Desde una perspectiva inmanentista nada tiene fines naturales, y nada es naturalmente bueno o malo. Nada es lo bastante noble para merecer existir antes que cualquier otra cosa. Nada está lo suficientemente desordenado como para no realizarse y ser comprendido en alguna estructura matemática. Nada es extraordinario, nada es sorprendente, nada supera a nada. Nada.
Ante quienes ofician las nupcias poéticas entre el ateísmo y la ciencia hay que recordar que el mayor filósofo ateo, Hume, descreyó tanto de Dios como de la razón, y despreció tanto a la ciencia como a la belleza. Una sopa de fenómenos es un sujeto, no un cosmos. Para elevarse es necesario estar dispuesto a descender y a ser juzgado por la Verdad.
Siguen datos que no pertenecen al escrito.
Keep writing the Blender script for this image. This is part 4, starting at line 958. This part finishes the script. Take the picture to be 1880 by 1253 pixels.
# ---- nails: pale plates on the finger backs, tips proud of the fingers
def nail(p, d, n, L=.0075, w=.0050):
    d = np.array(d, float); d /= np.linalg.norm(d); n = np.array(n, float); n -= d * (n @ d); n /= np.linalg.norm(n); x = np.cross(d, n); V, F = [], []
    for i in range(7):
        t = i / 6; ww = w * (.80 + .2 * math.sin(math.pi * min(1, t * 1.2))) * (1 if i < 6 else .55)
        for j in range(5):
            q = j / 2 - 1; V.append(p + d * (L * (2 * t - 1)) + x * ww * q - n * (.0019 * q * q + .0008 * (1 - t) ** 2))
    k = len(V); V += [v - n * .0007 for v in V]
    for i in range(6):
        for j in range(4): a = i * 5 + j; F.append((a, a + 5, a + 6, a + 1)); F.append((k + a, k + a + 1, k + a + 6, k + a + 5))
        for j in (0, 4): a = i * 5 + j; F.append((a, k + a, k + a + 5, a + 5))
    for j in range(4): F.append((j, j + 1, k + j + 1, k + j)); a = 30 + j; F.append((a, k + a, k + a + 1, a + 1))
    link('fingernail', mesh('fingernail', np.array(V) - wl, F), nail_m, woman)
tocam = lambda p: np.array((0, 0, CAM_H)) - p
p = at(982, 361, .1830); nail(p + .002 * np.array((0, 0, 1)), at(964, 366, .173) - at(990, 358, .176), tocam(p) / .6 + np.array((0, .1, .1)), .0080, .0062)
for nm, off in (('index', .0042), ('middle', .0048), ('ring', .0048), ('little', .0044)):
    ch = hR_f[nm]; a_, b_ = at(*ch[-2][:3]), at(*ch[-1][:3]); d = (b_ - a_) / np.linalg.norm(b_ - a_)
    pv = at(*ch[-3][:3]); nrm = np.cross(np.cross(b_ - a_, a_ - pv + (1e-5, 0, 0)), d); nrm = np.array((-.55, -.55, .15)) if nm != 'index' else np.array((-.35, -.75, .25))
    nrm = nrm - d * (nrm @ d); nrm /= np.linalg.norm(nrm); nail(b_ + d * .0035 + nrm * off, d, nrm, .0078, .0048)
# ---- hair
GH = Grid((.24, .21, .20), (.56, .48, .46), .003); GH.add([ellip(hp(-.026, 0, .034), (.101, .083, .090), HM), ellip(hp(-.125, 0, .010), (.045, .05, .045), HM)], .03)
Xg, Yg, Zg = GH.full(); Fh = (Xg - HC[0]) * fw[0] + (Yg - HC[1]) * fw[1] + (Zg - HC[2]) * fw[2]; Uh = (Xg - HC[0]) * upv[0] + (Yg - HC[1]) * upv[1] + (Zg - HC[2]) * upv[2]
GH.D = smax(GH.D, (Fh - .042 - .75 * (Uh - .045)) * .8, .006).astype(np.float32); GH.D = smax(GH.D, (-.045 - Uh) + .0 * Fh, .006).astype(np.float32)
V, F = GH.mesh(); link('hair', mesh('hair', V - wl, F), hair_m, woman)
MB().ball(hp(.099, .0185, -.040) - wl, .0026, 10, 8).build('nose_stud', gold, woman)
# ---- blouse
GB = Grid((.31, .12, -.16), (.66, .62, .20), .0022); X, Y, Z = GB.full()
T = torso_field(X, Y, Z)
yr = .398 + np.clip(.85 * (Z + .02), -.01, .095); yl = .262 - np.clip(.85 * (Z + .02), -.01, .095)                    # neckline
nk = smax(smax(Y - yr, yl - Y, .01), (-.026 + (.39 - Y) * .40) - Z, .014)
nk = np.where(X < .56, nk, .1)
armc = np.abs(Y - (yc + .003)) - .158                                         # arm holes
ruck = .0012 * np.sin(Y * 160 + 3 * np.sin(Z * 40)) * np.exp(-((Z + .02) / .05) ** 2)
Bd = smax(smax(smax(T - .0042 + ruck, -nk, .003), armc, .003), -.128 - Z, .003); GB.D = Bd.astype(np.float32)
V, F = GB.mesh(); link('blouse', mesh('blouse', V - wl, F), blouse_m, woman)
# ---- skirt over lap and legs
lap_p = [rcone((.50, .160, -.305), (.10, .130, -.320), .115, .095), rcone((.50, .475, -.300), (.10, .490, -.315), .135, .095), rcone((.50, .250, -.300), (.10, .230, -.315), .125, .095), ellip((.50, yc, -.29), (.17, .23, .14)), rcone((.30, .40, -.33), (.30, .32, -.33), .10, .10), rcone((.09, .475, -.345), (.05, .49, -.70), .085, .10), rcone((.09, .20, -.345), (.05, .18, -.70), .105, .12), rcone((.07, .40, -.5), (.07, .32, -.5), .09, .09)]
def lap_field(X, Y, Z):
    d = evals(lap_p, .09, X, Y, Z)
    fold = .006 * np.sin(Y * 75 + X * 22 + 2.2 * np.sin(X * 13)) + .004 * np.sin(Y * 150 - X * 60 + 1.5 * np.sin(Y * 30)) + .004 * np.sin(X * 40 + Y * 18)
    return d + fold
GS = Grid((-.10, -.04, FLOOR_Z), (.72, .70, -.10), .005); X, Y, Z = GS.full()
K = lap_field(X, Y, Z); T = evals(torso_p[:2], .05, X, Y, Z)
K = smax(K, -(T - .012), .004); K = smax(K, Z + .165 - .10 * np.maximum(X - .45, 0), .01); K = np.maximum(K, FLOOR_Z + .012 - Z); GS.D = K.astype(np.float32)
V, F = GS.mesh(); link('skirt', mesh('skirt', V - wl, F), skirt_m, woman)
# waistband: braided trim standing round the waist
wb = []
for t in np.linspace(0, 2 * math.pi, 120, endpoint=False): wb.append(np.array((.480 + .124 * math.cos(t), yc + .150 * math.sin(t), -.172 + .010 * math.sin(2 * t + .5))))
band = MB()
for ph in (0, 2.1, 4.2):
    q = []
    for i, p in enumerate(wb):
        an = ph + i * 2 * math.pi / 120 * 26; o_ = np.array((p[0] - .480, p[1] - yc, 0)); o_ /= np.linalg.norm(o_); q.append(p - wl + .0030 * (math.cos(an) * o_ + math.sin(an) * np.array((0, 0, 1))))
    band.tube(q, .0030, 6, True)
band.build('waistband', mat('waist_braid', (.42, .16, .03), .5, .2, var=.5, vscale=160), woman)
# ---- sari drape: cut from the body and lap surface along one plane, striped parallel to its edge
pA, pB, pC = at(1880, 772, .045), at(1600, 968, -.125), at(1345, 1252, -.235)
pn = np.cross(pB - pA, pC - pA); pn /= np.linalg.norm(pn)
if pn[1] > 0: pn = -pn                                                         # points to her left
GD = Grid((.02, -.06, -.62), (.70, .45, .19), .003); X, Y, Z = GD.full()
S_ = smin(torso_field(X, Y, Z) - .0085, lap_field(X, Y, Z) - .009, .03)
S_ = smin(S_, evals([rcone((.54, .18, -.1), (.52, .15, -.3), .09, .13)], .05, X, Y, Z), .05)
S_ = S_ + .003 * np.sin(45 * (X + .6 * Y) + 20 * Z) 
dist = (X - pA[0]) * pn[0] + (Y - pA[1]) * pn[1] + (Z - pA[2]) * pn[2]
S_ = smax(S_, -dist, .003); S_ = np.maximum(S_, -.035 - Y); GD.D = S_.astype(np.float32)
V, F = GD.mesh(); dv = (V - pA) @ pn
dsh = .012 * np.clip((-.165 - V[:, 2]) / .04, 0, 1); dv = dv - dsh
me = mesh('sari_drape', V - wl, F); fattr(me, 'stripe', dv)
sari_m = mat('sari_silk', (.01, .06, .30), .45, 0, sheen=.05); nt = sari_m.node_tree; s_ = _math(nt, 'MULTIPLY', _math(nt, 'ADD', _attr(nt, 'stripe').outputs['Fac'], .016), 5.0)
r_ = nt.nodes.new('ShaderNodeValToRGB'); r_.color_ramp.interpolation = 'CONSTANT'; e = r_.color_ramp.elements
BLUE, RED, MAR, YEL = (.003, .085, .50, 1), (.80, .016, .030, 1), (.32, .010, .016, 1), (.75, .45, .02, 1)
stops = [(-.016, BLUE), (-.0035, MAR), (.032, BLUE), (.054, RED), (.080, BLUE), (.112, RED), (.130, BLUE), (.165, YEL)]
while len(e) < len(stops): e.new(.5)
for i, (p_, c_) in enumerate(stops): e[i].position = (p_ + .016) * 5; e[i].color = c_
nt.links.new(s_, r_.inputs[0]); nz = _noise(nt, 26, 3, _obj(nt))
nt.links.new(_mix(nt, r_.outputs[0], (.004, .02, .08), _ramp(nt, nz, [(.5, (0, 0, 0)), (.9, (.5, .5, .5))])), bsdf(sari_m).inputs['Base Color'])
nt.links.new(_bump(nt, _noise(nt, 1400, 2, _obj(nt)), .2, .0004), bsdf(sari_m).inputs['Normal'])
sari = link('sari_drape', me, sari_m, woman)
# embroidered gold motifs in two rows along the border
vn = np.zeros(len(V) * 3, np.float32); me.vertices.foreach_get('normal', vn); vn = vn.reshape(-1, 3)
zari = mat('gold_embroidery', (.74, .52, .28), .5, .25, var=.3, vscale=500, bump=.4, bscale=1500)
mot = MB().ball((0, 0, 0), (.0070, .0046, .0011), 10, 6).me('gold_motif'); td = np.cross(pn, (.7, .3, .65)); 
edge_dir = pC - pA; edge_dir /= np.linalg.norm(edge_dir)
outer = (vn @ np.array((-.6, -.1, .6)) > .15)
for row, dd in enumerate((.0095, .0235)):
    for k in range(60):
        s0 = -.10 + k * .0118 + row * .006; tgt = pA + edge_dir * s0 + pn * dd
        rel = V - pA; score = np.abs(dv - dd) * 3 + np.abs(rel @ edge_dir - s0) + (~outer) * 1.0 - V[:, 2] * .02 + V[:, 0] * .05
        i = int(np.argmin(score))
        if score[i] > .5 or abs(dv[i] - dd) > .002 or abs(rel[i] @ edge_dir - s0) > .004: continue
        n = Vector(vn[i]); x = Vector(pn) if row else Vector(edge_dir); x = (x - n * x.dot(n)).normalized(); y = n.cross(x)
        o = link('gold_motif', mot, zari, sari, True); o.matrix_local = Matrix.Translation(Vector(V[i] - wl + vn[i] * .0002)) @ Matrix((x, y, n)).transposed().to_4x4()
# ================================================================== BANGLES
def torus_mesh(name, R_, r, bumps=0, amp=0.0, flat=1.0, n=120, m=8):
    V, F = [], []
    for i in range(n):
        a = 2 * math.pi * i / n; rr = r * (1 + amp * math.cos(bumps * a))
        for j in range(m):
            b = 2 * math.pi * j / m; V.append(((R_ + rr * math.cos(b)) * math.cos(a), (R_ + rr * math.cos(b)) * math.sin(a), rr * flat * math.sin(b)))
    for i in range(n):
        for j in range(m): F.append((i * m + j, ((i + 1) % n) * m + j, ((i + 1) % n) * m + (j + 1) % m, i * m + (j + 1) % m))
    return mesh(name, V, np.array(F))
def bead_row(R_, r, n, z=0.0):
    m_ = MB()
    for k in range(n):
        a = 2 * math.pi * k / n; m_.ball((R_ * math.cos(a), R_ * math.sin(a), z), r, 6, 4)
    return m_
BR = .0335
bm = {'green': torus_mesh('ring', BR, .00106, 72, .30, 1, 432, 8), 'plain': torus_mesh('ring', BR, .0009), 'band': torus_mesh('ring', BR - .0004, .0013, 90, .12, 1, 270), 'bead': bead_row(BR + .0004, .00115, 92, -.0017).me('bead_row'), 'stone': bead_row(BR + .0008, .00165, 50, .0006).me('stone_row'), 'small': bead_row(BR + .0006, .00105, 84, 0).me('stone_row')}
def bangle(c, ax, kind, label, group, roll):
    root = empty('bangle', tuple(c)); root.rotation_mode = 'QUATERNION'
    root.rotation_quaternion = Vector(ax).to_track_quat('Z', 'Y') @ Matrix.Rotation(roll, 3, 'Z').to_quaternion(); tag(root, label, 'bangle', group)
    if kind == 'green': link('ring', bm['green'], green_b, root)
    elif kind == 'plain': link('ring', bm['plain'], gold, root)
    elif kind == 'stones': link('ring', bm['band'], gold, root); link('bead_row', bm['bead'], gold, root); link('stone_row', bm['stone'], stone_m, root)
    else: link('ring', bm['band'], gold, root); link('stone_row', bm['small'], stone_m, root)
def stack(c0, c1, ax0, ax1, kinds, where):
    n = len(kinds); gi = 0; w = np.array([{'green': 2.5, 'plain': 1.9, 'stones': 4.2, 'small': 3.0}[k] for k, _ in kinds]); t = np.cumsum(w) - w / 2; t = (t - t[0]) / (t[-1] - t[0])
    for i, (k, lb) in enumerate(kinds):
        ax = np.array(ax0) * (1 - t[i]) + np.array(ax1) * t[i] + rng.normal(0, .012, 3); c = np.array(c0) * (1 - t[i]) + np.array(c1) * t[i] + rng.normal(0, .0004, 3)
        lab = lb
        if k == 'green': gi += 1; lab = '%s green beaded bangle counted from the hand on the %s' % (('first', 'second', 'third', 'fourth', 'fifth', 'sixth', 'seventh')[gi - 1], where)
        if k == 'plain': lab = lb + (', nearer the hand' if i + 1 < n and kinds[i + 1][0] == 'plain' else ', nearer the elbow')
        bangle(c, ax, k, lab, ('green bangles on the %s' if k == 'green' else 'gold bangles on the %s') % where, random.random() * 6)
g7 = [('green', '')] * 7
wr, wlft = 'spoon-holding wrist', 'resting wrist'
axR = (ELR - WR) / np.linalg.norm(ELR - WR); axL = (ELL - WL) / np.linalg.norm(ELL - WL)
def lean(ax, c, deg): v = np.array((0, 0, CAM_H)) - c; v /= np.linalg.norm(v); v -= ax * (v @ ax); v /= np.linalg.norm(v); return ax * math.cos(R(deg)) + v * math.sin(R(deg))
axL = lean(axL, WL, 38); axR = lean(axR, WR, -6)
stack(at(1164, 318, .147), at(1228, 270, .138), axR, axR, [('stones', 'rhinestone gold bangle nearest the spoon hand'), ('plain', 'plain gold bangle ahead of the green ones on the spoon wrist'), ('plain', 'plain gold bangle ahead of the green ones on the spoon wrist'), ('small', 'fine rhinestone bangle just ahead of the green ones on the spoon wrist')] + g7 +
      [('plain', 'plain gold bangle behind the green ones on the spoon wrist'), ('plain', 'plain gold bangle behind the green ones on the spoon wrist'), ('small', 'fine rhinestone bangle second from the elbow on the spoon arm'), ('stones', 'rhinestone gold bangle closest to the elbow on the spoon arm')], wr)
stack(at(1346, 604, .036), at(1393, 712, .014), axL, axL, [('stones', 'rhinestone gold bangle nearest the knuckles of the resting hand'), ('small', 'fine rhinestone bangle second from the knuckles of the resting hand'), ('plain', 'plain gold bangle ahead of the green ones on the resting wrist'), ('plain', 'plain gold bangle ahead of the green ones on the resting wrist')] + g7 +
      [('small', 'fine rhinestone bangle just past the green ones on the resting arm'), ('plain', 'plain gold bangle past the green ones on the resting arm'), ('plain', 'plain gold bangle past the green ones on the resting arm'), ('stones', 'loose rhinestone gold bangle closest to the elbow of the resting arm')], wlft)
Mas, si no podemos tener siquiera una noción de desorden, no hay orden por el que preguntarnos. Alguien que afirmara desconocer qué no es una línea recta no sería capaz de identificar dichas líneas, o estimaría que todas lo son, convirtiendo su búsqueda en fútil. Por ello, el ateísmo, que así cree igualarlo todo, todo lo echa a perder. No conduce a la contemplación de la admirable regularidad de los elementos, a la que los paganos adoraban bajo el numen del Gran Pan o totalidad sagrada. Es, más bien, indiferencia ante un universo indiferente, furia ante una naturaleza furiosa y confusión ante un mundo confuso. Un ateo no busca la paz ni el sentido en el ateísmo; de hecho, no busca nada, o busca gozar y olvidar. Si cree encontrar algo que lo ilumina o lo dignifica, apostata. Los éxtasis ateos son creyentes.